There are many examples. Last year the Court of Appeal overturned the murder convictions of the sisters Michelle and Lisa Taylor, jailed after being convicted of killing the wife of Michelle's former lover. "Unremitting, extensive, sensational, inaccurate and misleading'' reporting had prejudiced the case, it said, and added that the Attorney General should prosecute four newspaper editors. He did not. In January, Rosemary West's lawyers said the detailed coverage of the allegations against Frederick West after his suicide prejudiced her trial and that it was the responsibility of Sir Nicholas to take action. But he did not.

Mark Stephens, the Taylor sisters' solicitor who is making an unprecedented attempt to get the House of Lords to force the Attorney General to prosecute editors, said: "Newspaper lawyers have got the message. When there is someone involved in a sensational case or when celebrities like Gillian Taylforth or Bruce Grobelaar are caught up by in the legal system, the press think they can be treated as fair game."

Why is Sir Nicholas so reluctant to act? Because, like all attorney generals, he is both an MP and a lawyer. Somehow, he is meant to separate his legal duty to act in the name of the law from the political imperative to act in the interests of the Conservative government. Sir Nicholas has never been very successful in maintaining these Chinese walls in his mind. He advised ministers to suppress evidence in the Matrix Churchill case which could have led to the defendants, accused of sending arms to Iraq, being acquitted. So it is not at all fanciful for Anthony Scrivener QC, a former chairman of the Bar who speaks for many barristers, to suggest last week that Sir Nicholas's legal laxity flowed from his fear of offending the largely Conservative owners of newspapers by fining them and jailing their editors.

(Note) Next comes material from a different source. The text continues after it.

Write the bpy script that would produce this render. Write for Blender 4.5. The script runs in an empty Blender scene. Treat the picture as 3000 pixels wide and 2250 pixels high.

There are three possible responses. First, that Sir Nicholas should go. Perhaps when Lord Scott's inquiry into the Matrix Churchill scandal is published, he will. But although his resignation may finally prove that ministers are accountable for their decisions and will gladden the hearts of many democrats, it will not deal with the fundamental problem. Any future attorney general will also be a party politician making party political decisions about the law, and what is more he is likely to be another mediocrity.

In the 19th and early 20th centuries the best lawyers - the Scriveners and Robertsons - became MPs. Now they do not. This is partly because politicians are becoming professionals who do not or should not have time to nurture a lucrative legal practice by skiving off from their duties as elected members. There is nothing wrong with this modern development - a professional politician is preferable to a part-time lawyer cum part-time MP. But taking a political career seriously does mean that there are no great lawyers left in Parliament on either side who can assume the authoritative role of Attorney General.

This leads us to the second solution - that the Attorney General should be stripped of his exclusive power to bring actions for contempt against the media. Mr Stephens is inviting the law lords to do just that in the case of the Taylor sisters.

If the law lords refuse to contemplate such an attack on the Government's powers, the third and most forlorn hope is that Sir Nicholas will do what he is meant to do and threaten to jail the editors of newspapers which prejudice criminal trials which would otherwise be fair. That's his job. But there is no hint yet, even after the fiasco of the Knights case, that he's up to doing it.